● What is being asked
Each line from the top of the listing through the one holding "from mathutils.bvhtree import BVHTree" should be restated word for word, with nothing added and no pictures.

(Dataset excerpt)
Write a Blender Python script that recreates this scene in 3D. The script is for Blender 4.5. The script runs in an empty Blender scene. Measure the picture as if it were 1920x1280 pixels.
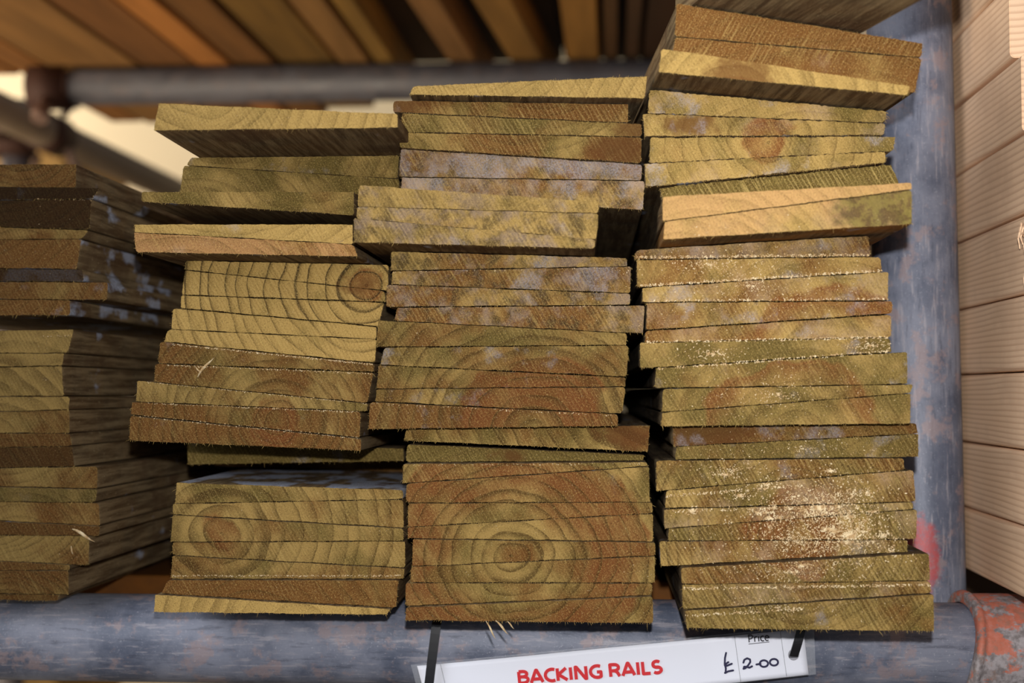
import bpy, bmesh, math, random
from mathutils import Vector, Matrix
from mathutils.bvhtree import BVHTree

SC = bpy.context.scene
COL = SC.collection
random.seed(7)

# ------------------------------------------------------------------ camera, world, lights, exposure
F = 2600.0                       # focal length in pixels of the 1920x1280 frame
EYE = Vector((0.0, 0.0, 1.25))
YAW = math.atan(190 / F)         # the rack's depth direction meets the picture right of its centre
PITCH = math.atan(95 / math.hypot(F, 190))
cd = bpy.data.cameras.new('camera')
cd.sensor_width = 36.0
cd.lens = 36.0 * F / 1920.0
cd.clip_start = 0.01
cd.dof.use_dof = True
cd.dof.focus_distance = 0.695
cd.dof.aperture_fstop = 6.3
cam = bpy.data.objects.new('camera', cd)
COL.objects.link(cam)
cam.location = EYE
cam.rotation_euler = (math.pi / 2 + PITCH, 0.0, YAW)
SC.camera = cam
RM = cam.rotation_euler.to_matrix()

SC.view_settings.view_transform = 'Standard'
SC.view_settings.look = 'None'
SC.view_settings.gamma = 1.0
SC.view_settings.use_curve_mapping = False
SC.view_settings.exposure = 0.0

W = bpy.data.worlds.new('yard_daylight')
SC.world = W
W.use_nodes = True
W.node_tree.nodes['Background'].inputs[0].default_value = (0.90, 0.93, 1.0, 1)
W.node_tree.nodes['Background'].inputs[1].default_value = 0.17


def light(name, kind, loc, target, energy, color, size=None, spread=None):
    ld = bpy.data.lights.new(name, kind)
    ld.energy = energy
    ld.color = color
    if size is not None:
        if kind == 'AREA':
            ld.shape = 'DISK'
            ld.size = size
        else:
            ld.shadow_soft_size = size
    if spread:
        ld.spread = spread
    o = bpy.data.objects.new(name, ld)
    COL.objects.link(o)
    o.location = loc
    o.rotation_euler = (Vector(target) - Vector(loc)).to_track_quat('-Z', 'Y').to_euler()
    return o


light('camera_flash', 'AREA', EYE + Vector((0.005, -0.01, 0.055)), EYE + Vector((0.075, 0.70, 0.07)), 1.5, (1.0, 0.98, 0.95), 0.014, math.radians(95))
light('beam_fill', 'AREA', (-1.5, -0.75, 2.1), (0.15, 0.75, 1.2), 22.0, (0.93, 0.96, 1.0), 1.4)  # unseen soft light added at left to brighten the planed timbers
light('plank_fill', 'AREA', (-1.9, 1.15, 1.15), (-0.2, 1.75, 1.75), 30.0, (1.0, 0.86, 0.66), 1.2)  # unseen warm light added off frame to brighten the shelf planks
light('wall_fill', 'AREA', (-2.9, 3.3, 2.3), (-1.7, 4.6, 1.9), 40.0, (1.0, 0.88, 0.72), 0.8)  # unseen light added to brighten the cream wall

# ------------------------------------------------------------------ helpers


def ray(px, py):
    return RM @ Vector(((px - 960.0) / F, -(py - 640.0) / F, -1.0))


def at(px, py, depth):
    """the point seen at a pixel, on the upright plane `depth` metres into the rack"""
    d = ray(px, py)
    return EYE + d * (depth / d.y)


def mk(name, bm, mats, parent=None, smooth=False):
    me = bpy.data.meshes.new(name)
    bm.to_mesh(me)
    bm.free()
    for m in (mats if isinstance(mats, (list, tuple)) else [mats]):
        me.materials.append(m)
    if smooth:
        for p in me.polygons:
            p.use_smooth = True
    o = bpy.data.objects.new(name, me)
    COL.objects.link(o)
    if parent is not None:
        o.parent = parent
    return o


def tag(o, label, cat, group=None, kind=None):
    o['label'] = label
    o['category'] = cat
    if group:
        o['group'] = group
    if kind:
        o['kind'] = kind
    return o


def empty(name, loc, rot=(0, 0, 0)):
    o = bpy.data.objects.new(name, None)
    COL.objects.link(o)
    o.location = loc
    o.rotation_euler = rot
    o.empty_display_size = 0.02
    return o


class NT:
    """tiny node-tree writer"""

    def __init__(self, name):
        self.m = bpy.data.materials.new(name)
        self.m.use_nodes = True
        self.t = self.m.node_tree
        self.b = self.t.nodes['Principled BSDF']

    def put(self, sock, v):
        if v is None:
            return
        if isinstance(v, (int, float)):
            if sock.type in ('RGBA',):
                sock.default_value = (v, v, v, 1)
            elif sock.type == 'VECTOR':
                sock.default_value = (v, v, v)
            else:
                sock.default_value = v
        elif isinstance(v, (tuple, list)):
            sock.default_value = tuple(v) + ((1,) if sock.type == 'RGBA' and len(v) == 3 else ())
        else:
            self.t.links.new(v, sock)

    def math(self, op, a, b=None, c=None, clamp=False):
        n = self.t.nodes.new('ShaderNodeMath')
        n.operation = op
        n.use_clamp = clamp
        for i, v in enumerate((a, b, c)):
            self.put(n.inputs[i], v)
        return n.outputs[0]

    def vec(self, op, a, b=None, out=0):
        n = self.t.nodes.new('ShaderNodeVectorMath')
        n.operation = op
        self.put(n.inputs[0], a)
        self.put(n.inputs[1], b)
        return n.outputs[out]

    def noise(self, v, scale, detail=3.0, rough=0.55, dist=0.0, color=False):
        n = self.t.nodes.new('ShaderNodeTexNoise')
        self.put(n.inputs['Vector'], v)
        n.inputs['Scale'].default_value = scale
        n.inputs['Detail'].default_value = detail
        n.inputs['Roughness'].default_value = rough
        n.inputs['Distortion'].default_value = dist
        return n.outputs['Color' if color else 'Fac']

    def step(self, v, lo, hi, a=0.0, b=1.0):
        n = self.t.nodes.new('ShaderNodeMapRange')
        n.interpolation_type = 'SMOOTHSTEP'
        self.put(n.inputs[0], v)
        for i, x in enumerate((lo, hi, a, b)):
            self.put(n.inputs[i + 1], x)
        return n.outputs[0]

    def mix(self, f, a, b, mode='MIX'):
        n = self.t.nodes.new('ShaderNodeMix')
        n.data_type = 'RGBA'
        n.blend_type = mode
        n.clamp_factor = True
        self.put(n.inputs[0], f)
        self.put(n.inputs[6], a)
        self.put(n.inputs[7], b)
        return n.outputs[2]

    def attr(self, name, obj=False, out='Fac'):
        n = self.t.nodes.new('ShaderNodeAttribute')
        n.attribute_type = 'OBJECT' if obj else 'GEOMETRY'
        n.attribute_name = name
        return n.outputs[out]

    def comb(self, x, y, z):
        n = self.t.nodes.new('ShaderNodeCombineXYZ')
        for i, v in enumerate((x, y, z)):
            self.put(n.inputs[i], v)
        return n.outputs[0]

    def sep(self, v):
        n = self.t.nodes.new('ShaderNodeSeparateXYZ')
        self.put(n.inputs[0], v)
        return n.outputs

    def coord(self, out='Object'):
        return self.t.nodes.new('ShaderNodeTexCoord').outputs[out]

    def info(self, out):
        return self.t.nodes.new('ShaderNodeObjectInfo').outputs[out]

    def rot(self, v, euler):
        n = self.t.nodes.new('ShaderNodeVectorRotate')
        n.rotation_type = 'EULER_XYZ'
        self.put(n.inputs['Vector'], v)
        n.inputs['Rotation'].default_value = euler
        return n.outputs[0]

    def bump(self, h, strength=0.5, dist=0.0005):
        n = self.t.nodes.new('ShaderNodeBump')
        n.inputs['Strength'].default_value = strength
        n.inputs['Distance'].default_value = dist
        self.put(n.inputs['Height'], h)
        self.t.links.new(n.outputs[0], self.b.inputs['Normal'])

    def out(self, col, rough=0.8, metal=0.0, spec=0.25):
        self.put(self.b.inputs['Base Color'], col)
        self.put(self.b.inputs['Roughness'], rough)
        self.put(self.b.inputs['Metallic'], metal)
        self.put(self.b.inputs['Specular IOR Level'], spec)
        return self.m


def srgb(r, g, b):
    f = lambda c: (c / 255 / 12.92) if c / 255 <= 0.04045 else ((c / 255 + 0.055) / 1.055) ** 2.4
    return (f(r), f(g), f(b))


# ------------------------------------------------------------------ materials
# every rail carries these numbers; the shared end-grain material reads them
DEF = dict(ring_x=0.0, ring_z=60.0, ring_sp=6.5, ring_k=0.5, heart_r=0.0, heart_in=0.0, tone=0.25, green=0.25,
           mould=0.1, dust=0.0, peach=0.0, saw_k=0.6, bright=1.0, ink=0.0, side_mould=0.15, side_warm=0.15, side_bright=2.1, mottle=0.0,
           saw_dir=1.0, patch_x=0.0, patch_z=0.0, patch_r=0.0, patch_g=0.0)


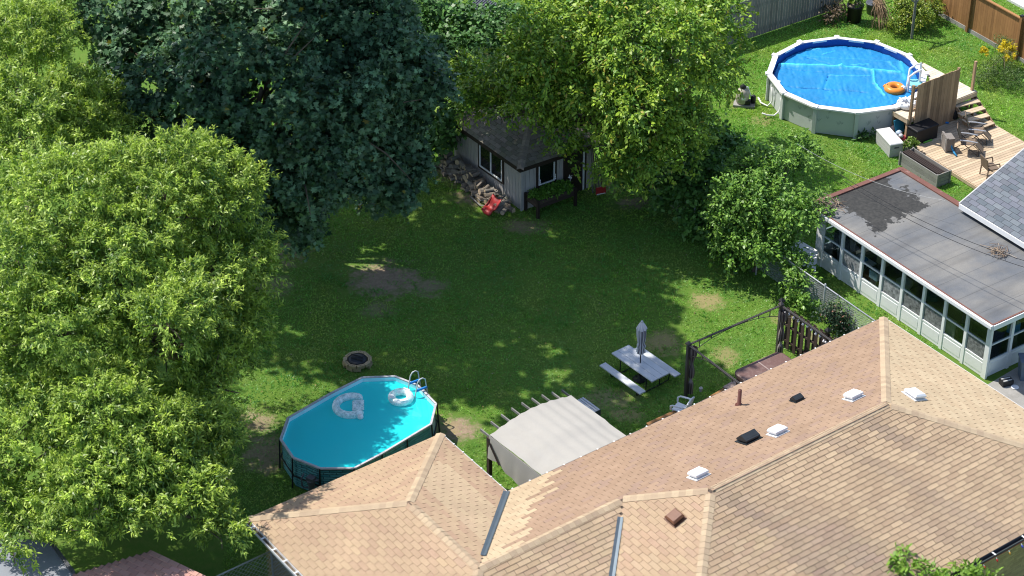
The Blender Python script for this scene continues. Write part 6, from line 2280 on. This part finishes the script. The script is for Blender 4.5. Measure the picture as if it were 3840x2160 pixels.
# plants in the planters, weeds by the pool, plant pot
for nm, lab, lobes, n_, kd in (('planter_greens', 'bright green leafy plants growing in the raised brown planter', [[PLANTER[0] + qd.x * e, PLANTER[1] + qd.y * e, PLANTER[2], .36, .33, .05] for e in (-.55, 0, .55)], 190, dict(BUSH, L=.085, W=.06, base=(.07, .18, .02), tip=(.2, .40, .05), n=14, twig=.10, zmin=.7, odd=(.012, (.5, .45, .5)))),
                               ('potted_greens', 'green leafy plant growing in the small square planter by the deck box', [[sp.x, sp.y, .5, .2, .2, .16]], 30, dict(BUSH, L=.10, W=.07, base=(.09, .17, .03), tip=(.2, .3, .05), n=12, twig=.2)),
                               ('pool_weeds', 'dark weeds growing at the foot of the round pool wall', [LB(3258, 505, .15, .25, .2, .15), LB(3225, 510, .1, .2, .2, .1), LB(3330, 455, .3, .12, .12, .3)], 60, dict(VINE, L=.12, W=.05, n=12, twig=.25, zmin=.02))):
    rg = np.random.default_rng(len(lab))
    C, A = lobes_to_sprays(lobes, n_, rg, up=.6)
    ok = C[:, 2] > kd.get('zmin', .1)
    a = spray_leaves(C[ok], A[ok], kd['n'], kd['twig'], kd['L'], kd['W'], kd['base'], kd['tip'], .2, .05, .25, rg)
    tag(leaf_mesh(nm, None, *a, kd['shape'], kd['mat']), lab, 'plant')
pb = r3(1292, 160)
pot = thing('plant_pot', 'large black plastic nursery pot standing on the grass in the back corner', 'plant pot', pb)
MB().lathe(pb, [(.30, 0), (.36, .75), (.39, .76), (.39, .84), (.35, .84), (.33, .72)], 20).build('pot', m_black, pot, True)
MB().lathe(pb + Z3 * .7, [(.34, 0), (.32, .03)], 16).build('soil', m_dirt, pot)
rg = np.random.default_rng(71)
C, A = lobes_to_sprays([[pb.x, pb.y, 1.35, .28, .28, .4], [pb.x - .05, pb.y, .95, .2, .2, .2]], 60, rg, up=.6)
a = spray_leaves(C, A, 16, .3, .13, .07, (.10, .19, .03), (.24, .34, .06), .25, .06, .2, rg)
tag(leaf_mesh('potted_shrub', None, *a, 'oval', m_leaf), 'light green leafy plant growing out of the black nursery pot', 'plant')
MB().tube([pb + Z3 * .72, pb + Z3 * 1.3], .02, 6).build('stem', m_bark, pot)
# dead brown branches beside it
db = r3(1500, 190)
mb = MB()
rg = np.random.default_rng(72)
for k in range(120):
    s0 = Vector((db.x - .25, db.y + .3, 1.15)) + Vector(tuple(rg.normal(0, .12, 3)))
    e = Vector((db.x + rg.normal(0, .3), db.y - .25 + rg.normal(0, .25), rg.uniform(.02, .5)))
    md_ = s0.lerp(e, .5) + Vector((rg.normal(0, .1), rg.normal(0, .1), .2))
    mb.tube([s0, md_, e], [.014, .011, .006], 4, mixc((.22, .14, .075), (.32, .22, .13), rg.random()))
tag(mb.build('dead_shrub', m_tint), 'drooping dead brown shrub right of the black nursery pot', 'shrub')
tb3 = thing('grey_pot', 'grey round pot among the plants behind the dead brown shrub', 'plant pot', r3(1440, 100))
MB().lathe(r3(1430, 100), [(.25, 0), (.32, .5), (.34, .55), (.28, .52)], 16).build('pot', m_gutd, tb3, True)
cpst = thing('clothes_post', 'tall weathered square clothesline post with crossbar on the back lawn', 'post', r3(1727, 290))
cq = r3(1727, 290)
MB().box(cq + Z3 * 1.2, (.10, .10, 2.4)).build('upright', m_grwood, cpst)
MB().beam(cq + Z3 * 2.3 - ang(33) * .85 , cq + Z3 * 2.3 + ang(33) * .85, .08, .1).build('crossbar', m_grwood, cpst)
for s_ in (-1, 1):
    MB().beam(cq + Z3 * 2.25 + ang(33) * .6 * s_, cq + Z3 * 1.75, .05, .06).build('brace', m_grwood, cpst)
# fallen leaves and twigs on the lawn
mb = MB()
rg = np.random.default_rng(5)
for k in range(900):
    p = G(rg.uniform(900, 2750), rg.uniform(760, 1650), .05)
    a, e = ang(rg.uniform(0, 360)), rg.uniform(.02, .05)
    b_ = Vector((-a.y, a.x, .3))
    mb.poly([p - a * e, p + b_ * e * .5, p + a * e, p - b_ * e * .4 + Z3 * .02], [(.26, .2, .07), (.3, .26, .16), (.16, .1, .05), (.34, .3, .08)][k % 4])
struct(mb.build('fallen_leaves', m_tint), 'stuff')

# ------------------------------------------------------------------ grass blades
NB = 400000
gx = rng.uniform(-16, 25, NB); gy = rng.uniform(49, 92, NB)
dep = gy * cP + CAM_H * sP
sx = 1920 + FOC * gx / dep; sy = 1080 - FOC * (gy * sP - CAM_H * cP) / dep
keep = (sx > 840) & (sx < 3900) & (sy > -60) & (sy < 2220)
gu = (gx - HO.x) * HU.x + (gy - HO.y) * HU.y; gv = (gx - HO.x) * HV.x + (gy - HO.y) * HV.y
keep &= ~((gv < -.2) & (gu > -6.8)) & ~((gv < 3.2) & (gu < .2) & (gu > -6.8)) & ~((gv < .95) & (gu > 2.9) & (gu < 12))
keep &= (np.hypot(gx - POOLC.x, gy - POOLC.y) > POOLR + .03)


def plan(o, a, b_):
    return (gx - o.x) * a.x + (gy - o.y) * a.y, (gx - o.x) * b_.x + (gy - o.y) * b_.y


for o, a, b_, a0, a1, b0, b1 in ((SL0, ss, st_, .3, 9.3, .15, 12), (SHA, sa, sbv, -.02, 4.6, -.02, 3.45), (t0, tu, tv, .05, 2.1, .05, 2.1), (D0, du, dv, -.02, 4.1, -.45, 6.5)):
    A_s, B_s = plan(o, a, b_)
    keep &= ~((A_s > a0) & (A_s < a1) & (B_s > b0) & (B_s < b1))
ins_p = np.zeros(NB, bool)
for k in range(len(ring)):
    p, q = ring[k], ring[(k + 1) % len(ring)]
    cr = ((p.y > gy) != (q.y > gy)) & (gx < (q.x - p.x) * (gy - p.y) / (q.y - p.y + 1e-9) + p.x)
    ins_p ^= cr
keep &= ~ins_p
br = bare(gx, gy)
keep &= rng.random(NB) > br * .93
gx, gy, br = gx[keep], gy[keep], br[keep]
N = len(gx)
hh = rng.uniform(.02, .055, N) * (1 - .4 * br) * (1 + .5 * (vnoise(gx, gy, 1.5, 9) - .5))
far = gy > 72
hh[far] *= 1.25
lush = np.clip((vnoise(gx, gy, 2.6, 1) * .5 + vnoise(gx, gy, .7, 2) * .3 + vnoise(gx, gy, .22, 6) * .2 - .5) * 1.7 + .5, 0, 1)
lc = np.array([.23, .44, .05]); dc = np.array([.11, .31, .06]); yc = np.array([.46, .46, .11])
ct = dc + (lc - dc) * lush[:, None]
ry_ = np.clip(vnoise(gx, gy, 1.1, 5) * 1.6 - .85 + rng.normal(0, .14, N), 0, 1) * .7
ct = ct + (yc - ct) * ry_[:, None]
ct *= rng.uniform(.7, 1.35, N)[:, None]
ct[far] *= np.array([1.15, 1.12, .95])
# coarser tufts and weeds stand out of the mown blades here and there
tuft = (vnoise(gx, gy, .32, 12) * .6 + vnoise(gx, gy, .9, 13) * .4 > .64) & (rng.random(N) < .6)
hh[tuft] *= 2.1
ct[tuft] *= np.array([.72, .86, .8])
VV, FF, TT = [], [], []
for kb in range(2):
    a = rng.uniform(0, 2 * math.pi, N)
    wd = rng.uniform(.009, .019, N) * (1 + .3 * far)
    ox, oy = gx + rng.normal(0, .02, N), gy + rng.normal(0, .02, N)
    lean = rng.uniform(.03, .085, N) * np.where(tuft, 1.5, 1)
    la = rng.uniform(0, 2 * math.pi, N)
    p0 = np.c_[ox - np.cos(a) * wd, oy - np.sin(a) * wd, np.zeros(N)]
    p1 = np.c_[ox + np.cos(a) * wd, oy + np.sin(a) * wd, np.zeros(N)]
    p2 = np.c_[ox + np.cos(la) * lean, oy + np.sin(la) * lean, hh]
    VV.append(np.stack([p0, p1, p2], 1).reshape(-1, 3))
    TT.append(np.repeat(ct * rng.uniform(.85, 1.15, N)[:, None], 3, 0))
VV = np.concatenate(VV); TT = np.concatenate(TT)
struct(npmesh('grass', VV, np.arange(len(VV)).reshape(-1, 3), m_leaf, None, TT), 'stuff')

● Written reply
Write a Blender Python script that recreates this scene in 3D. The script is for Blender 4.5. The script runs in an empty Blender scene. Measure the picture as if it were 1920x1280 pixels.
import bpy, bmesh, math, random
from mathutils import Vector, Matrix
from mathutils.bvhtree import BVHTree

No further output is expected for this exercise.